Task objective:
Leave out the pictures, then reproduce the rest of the material exactly.

Data extract:
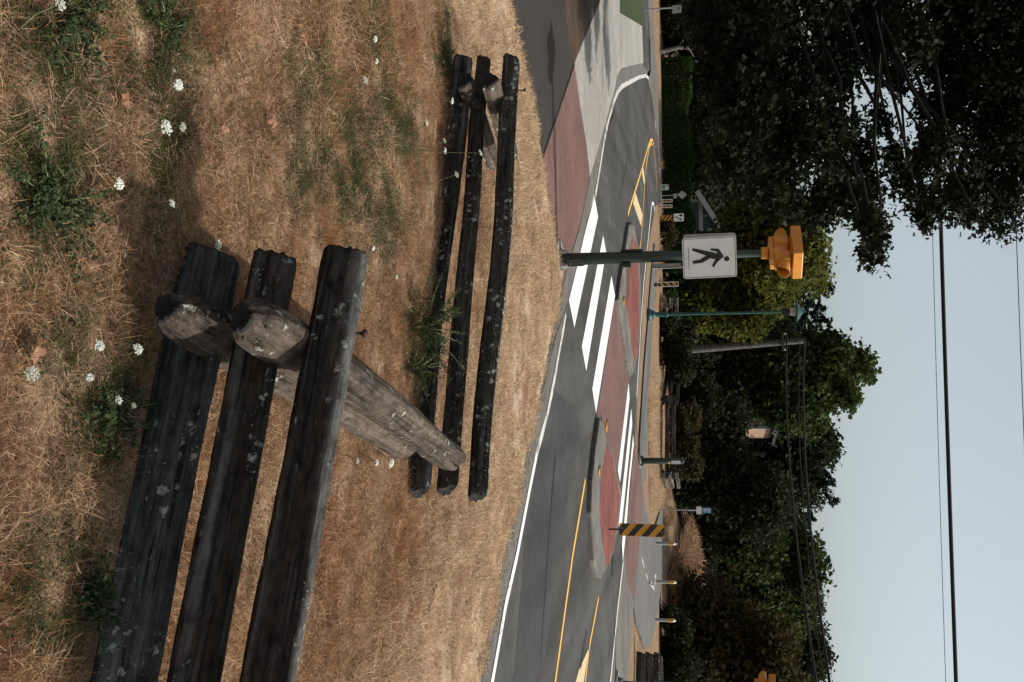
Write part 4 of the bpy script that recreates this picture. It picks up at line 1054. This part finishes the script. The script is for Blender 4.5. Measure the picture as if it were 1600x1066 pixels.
FL = [((278, 133), .10, .026, 0, 'round white wild carrot head, upper of the two above the tall fence shadow tip'), ((259, 200), .12, .030, 0, 'big white wild carrot head right at the tip of the near fence shadow'), ((285, 199), .12, .020, 1, 'narrow white wild carrot head beside the big one at the shadow tip'),
      ((186, 288), .08, .022, 0, 'small white wild carrot head at the edge of the wide fence shadow'), ((268, 318), .10, .018, 1, 'bluish white wild carrot head standing inside the near fence shadow'), ((271, 110), .08, .010, 1, 'tiny pale wild carrot bud above the fence shadow'),
      ((155, 541), .08, .022, 0, 'white wild carrot head left of the near rail end'), ((215, 546), .10, .023, 0, 'white wild carrot head close to the lowest near rail'), ((49, 584), .08, .025, 0, 'white wild carrot head nearest the camera at the bottom'),
      ((185, 626), .10, .017, 0, 'cream wild carrot head among green weeds beside the near rail'), ((140, 590), .07, .016, 0, 'greyish wild carrot head above the near green weeds'), ((208, 634), .11, .012, 0, 'greenish closed wild carrot head by the near rail'), ((611, 724), .10, .034, 0, 'largest white wild carrot head left of the far rail ends'),
      ((588, 723), .12, .024, 1, 'white wild carrot head seen edge on, middle of three by the far rail ends'), ((558, 720), .12, .022, 1, 'white wild carrot head seen edge on, first of three by the far rail ends'), ((586, 61), .10, .026, 1, 'white wild carrot head at the top left of the far fence'), ((588, 96), .10, .020, 1, 'white wild carrot head below the topmost one left of the far fence'),
      ((570, 125), .10, .030, 0, 'pale wild carrot head left of the far fence, third from the left edge'), ((666, 192), .14, .030, 0, 'white wild carrot head in the green patch before the far fence'), ((706, 158), .30, .026, 1, 'white wild carrot head against the lowest far rail, leftmost'), ((694, 220), .22, .022, 0, 'small white wild carrot head at the lower edge of the bottom far rail'),
      ((695, 236), .24, .026, 1, 'white wild carrot head just right of the small one on the bottom far rail'), ((750, 239), .50, .026, 1, 'tall white wild carrot head against the middle far rail'), ((713, 273), .26, .028, 0, 'round white wild carrot head in front of the bottom far rail'), ((583, 388), .10, .020, 1, 'white wild carrot head midway between the near and far fences'), ((619, 433), .10, .018, 0, 'white wild carrot head just left of the bushy weed'), ((93, 6), .14, .026, 1, 'white wild carrot head cut by the left edge of the view'), ((340, 383), .05, .026, 1, 'white wild carrot head lying against the near rail ends')]
for i, (px, h, rad, sd, lab) in enumerate(FL): carrot_flower(px, h, rad*.74, sd, lab, 500+i)

def dead_leaf(px, size, label, seed):
    r = random.Random(seed); P = PG(*px); mb = MB(); n = 22; V = [(0, 0, .01)]
    for k in range(n):
        a = 2*math.pi*k/n; rr = size*(.55+.45*abs(math.cos(2.5*a)))*(1 if k % 2 else .8); V.append((rr*math.cos(a), rr*math.sin(a), size*.35*(math.cos(a*2+seed))*.6+r.uniform(-.003, .003)))
    mb.add(V, [(0, k+1, (k+1) % n+1) for k in range(n)]); o = mb.build('fallen_leaf', M['leaf_dead'])
    o.location = (P[0], P[1], P[2]+.055); o.rotation_euler = (r.uniform(-.3, .3), r.uniform(-.3, .3), r.uniform(0, 6)); tag(o, label, 'leaf', 'fallen leaves in the grass')
for i, (px, s, lab) in enumerate([((408, 190), .035, 'orange fallen maple leaf in the grass left of the green patch'), ((330, 200), .030, 'reddish fallen leaf right of the wild carrot heads'), ((172, 157), .028, 'orange fallen leaf in the straw nearest the upper left'), ((458, 62), .032, 'pale orange fallen leaf near the left edge'), ((30, 545), .045, 'brown fallen leaf at the very bottom of the bank')]): dead_leaf(px, s, lab, i+1)

def weed(px, h, rad, n, leaf, label, seed, mat='weed'):
    leaf *= .45; n = int(n*3.0); h = h if h > .18 else h*.55
    P = PG(*px); r = np.random.default_rng(seed); t = empty('leafy_weed', P); tag(t, label, 'plant')
    mb = MB(); C = []
    for k in range(int(8+rad*40)):
        a = r.random()*6.283; L = rad*(.3+.9*r.random()); hh = h*(.35+.75*r.random()); tip = np.array([math.cos(a)*L, math.sin(a)*L, hh])
        mb.tube([(0, 0, -.02), (tip[0]*.35, tip[1]*.35, hh*.6), tuple(tip)], [.004, .003, .0015], 4)
        m = int(n/20); f = .25+.8*r.random(m)
        C.append(np.stack([tip[0]*f**1.3, tip[1]*f**1.3, hh*f**.8], -1)+r.normal(size=(m, 3))*leaf*.9)
    C = np.concatenate(C); C[:, 2] = np.maximum(C[:, 2], .005)
    link(bpy.data.objects.new('foliage', leaves_mesh('foliage', C, leaf*(.5+.9*r.random(len(C))), LEAF_M, M[mat], seed=seed)), t)
    mb.build('stem', M['stem'], t)
weed((640, 512), .34, .30, 900, .026, 'bushy green weed growing against the far fence behind the cross rails', 1)
weed((640, 575), .20, .22, 500, .024, 'low green weed under the far end of the cross rails', 2)
weed((165, 640), .13, .16, 700, .026, 'low green weed between straw and the lowest near rail', 3)
weed((135, 935), .13, .13, 600, .030, 'dark green weed pushing against the near rail at lower right', 4)
weed((75, 318), .10, .20, 800, .026, 'dark clover like weed patch at the lower left', 5)
weed((100, 20), .14, .20, 800, .026, 'green weed patch at the left edge nearest the camera', 6)
weed((255, 45), .10, .16, 700, .022, 'green weed patch near the left edge beyond the first one', 7)
weed((690, 95), .12, .22, 600, .020, 'green weeds at the foot of the left end of the far fence', 8)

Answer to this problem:
Write part 4 of the bpy script that recreates this picture. It picks up at line 1054. This part finishes the script. The script is for Blender 4.5. Measure the picture as if it were 1600x1066 pixels.
FL = [((278, 133), .10, .026, 0, 'round white wild carrot head, upper of the two above the tall fence shadow tip'), ((259, 200), .12, .030, 0, 'big white wild carrot head right at the tip of the near fence shadow'), ((285, 199), .12, .020, 1, 'narrow white wild carrot head beside the big one at the shadow tip'),
      ((186, 288), .08, .022, 0, 'small white wild carrot head at the edge of the wide fence shadow'), ((268, 318), .10, .018, 1, 'bluish white wild carrot head standing inside the near fence shadow'), ((271, 110), .08, .010, 1, 'tiny pale wild carrot bud above the fence shadow'),
      ((155, 541), .08, .022, 0, 'white wild carrot head left of the near rail end'), ((215, 546), .10, .023, 0, 'white wild carrot head close to the lowest near rail'), ((49, 584), .08, .025, 0, 'white wild carrot head nearest the camera at the bottom'),
      ((185, 626), .10, .017, 0, 'cream wild carrot head among green weeds beside the near rail'), ((140, 590), .07, .016, 0, 'greyish wild carrot head above the near green weeds'), ((208, 634), .11, .012, 0, 'greenish closed wild carrot head by the near rail'), ((611, 724), .10, .034, 0, 'largest white wild carrot head left of the far rail ends'),
      ((588, 723), .12, .024, 1, 'white wild carrot head seen edge on, middle of three by the far rail ends'), ((558, 720), .12, .022, 1, 'white wild carrot head seen edge on, first of three by the far rail ends'), ((586, 61), .10, .026, 1, 'white wild carrot head at the top left of the far fence'), ((588, 96), .10, .020, 1, 'white wild carrot head below the topmost one left of the far fence'),
      ((570, 125), .10, .030, 0, 'pale wild carrot head left of the far fence, third from the left edge'), ((666, 192), .14, .030, 0, 'white wild carrot head in the green patch before the far fence'), ((706, 158), .30, .026, 1, 'white wild carrot head against the lowest far rail, leftmost'), ((694, 220), .22, .022, 0, 'small white wild carrot head at the lower edge of the bottom far rail'),
      ((695, 236), .24, .026, 1, 'white wild carrot head just right of the small one on the bottom far rail'), ((750, 239), .50, .026, 1, 'tall white wild carrot head against the middle far rail'), ((713, 273), .26, .028, 0, 'round white wild carrot head in front of the bottom far rail'), ((583, 388), .10, .020, 1, 'white wild carrot head midway between the near and far fences'), ((619, 433), .10, .018, 0, 'white wild carrot head just left of the bushy weed'), ((93, 6), .14, .026, 1, 'white wild carrot head cut by the left edge of the view'), ((340, 383), .05, .026, 1, 'white wild carrot head lying against the near rail ends')]
for i, (px, h, rad, sd, lab) in enumerate(FL): carrot_flower(px, h, rad*.74, sd, lab, 500+i)

def dead_leaf(px, size, label, seed):
    r = random.Random(seed); P = PG(*px); mb = MB(); n = 22; V = [(0, 0, .01)]
    for k in range(n):
        a = 2*math.pi*k/n; rr = size*(.55+.45*abs(math.cos(2.5*a)))*(1 if k % 2 else .8); V.append((rr*math.cos(a), rr*math.sin(a), size*.35*(math.cos(a*2+seed))*.6+r.uniform(-.003, .003)))
    mb.add(V, [(0, k+1, (k+1) % n+1) for k in range(n)]); o = mb.build('fallen_leaf', M['leaf_dead'])
    o.location = (P[0], P[1], P[2]+.055); o.rotation_euler = (r.uniform(-.3, .3), r.uniform(-.3, .3), r.uniform(0, 6)); tag(o, label, 'leaf', 'fallen leaves in the grass')
for i, (px, s, lab) in enumerate([((408, 190), .035, 'orange fallen maple leaf in the grass left of the green patch'), ((330, 200), .030, 'reddish fallen leaf right of the wild carrot heads'), ((172, 157), .028, 'orange fallen leaf in the straw nearest the upper left'), ((458, 62), .032, 'pale orange fallen leaf near the left edge'), ((30, 545), .045, 'brown fallen leaf at the very bottom of the bank')]): dead_leaf(px, s, lab, i+1)

def weed(px, h, rad, n, leaf, label, seed, mat='weed'):
    leaf *= .45; n = int(n*3.0); h = h if h > .18 else h*.55
    P = PG(*px); r = np.random.default_rng(seed); t = empty('leafy_weed', P); tag(t, label, 'plant')
    mb = MB(); C = []
    for k in range(int(8+rad*40)):
        a = r.random()*6.283; L = rad*(.3+.9*r.random()); hh = h*(.35+.75*r.random()); tip = np.array([math.cos(a)*L, math.sin(a)*L, hh])
        mb.tube([(0, 0, -.02), (tip[0]*.35, tip[1]*.35, hh*.6), tuple(tip)], [.004, .003, .0015], 4)
        m = int(n/20); f = .25+.8*r.random(m)
        C.append(np.stack([tip[0]*f**1.3, tip[1]*f**1.3, hh*f**.8], -1)+r.normal(size=(m, 3))*leaf*.9)
    C = np.concatenate(C); C[:, 2] = np.maximum(C[:, 2], .005)
    link(bpy.data.objects.new('foliage', leaves_mesh('foliage', C, leaf*(.5+.9*r.random(len(C))), LEAF_M, M[mat], seed=seed)), t)
    mb.build('stem', M['stem'], t)
weed((640, 512), .34, .30, 900, .026, 'bushy green weed growing against the far fence behind the cross rails', 1)
weed((640, 575), .20, .22, 500, .024, 'low green weed under the far end of the cross rails', 2)
weed((165, 640), .13, .16, 700, .026, 'low green weed between straw and the lowest near rail', 3)
weed((135, 935), .13, .13, 600, .030, 'dark green weed pushing against the near rail at lower right', 4)
weed((75, 318), .10, .20, 800, .026, 'dark clover like weed patch at the lower left', 5)
weed((100, 20), .14, .20, 800, .026, 'green weed patch at the left edge nearest the camera', 6)
weed((255, 45), .10, .16, 700, .022, 'green weed patch near the left edge beyond the first one', 7)
weed((690, 95), .12, .22, 600, .020, 'green weeds at the foot of the left end of the far fence', 8)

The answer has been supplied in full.